Я тяжело переболела малярией. Несколько месяцев после этого ходила, опираясь на палку. Братья говорили, еще чуть-чуть – ия бы умерла.
Я выжила только потому, что Пол Пот дал мне свои таблетки. У него их было мало, но он поделился со мной.
Мне удалось избежать смерти, но не удалось скрыться от тетушки Поннари. Пол Пот не хотел, чтобы она вместе с вьетнамцами, поселившимися в ее голове, мешала ему работать. И назначил ее председателем Национальной ассоциации женщин Кампучии. А меня, когда я выздоровела, сделал ее секретарем.
Я думала, что разрыдаюсь от злости!
Но Пол Пот видел, что тетушке нравится мое общество. Ангка хотела, чтобы я с ней работала.
Ангка – это я.
Я – это Ангка.
Спорить было не о чем.
Моя главная задача заключалась в том, чтобы держать ее подальше от предводителей. Я и раньше знала, что тетушка любит детей. У нее и Пол Пота детей быть не могло: Кхиеу Поннари еще до их свадьбы заболела раком и ей пришлось удалить яичники.
Я подумала, может, присутствие детей ее успокоит, и стала устраивать встречи в освобожденных нами деревнях. Дети для нее пели, читали стихи, а потом просто садились и рассказывали, как им живется. Она пела с ними и обожала слушать детские истории.
Во время наших поездок тетушка Поннари никогда не говорила о своих вьетнамцах. Никогда не кричала и не переставала мыться. Да, в какие-то дни общаться с ней становилось сложно. Дети для нее пели, а она сидела с отсутствующим видом и смотрела куда-то сквозь стену. Иногда неожиданно спрашивала меня: “Где товарищ Сар? Он в безопасности?” или “Ты можешь отвезти меня к нему?”

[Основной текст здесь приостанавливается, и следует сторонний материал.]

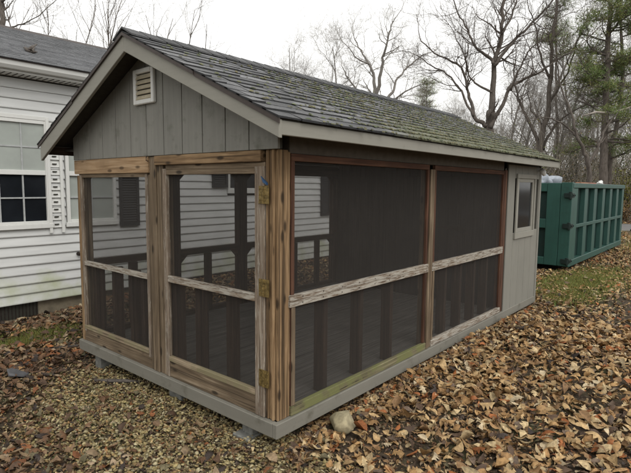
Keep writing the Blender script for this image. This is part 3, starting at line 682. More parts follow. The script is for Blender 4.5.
lump('rubbish_bag', (DX + .45, DY + .70, 1.71), .26, plain('grey_plastic_sheet', (.3, .33, .37), .45), 'pale grey plastic bag of rubbish peeking over the dumpster end', 'bag', 3, (1, 1.3, .55))
bd = MB(); p0 = np.array((DX + .35, DY + .75, 1.5)); p1 = np.array((DX + .2, DY + 1.02, 1.95)); bd.tube([p0, p1], [.05, .05], 4); tag(bd.build('scrap_board', M['white_z'], None), 'pale scrap board leaning out of the dumpster beside the shed eave', 'board')
for i, (x, c, n_) in enumerate(((1.6, (.36, .17, .1), 'rust coloured plank'), (2.3, (.32, .12, .08), 'red brown plank end'))):
    bd = MB(); bd.box(DX + x, DX + x + .75, DY + .22, DY + .34, 1.67, 1.72); tag(bd.build('scrap_board', plain('scrap_paint_%s' % 'ab'[i], c), None, bevel=.005), n_ + ' lying along the dumpster rim', 'board')
lump('foam_scrap', (DX + 3.9, DY + .3, 1.71), .07, M['whitep'], 'small white foam scrap on the far part of the dumpster rim', 'scrap', 9)

# ------------------------------------------------------------------ road beyond
VD = np.array([FW[0], FW[1], 0]); VD /= np.linalg.norm(VD); RD = np.array([VD[1], -VD[0], 0])
k = NT('asphalt'); nz = k.noise(k.coords((1, 1, 1)), 60, 5, .7); nb_ = k.noise(k.coords((1, 1, 1)), .5, 4)
k.col(k.mix(k.ramp(nb_, [(.4, (0, 0, 0)), (.7, (.5,) * 3)]), k.ramp(nz, [(.3, (.13, .128, .125)), (.7, (.2, .197, .19))]), (.1, .095, .09))); k.rough(.9)
c0 = CAM + VD * 21.0; rv = []; nseg = 60
for i in range(nseg + 1):
    q = c0 + RD * (-60 + 2. * i)
    for d, lift in ((-1.6, .0), (-1.45, .035), (1.45, .045), (1.6, .0)):
        p = q + VD * d; rv.append((p[0], p[1], float(zg(p[0], p[1])) + lift + .01))
rf = [(i * 4 + j, (i + 1) * 4 + j, (i + 1) * 4 + j + 1, i * 4 + j + 1) for i in range(nseg) for j in range(3)]
tag(MB().add(rv, rf).build('road', k.m), None, None, None, 'structure')
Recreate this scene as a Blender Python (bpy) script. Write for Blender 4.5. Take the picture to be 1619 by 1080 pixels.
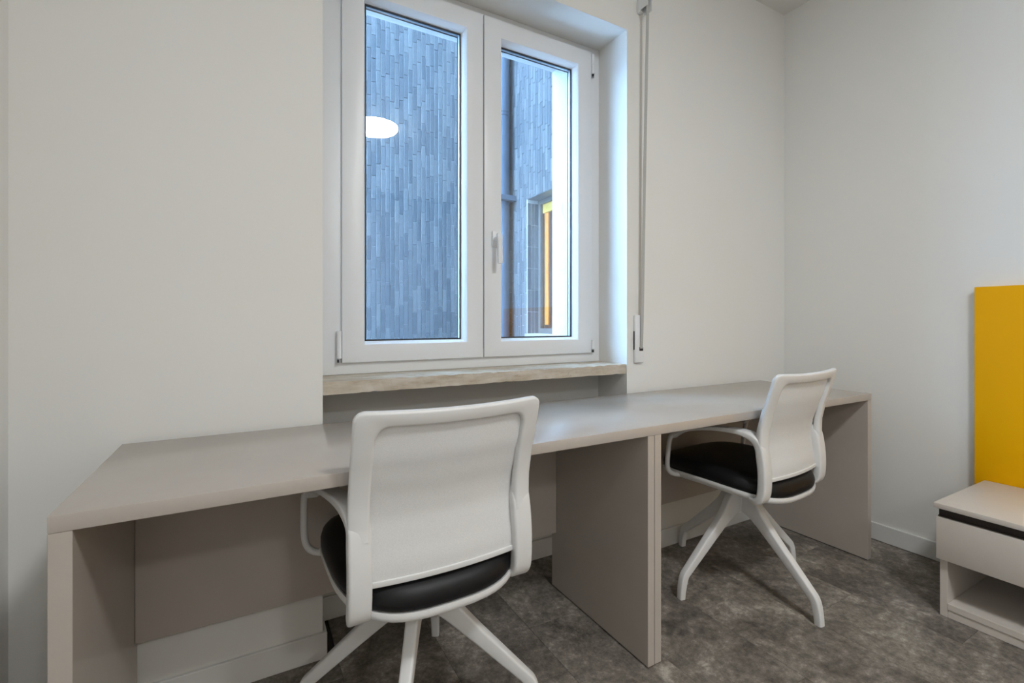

Но даже это было гораздо лучше, чем бессонные ночи в лагере.
Потом мы возвращались к Пол Поту и тетушка повторяла все, что услышала в деревне, каждую мелочь. Тогда, в те короткие моменты, я видела ее той, в которую, наверное, влюбился товарищ Поук: умной, сообразительной, прекрасной наблюдательницей.
Но через несколько дней в лагере она снова начинала везде видеть врагов, поэтому мы снова отправлялись в путь. А потом снова.
И вот однажды, когда я была в провинции Кампонгтям, один из парней прибежал ко мне с криком:
– Сестра, сестра!
– Что случилось? – спросила я.
– Пномпень взяли! – выкрикнул он и помчался дальше.
Конечно, в первую секунду я подумала о Пол Поте. Я радовалась, потому что знала: для него это великий день. Но еще я волновалась за него. Я помнила, как он заботится о людях, как не может спать по ночам. Я догадывалась, что сейчас, когда он возьмет на себя ответственность за всю страну, поводов для беспокойства станет еще больше. И он будет заботиться обо всех, но о нем самом позаботиться некому.
Они мочились в большой горшок. Прежде чем успевал помочиться последний из мужчин, жидкость на дне начинала ферментироваться. Участвовал даже Иенг Сари, министр иностранных дел. “Сложно себе представить ту вонь”[40], – писала Лоране Пик, жена одного из высокопоставленных чиновников красных кхмеров и единственный человек с Запада, переживший правление Пол Пота на месте, в Пномпене. Сначала она была поварихой, а потом переводчиком. Еще помогала в саду. Чиновники министерства иностранных дел мочились, чтобы ей было чем удобрять растения.
Лучшим способом доказать, что ты хороший коммунист, было вымыть туалет: в кхмерской культуре это считается одним из самых унизительных занятий. Смельчаки мыли унитаз голыми руками, а экскременты со стенок отскребали ногтями. Удивляться здесь нечему. Они боролись за свою жизнь.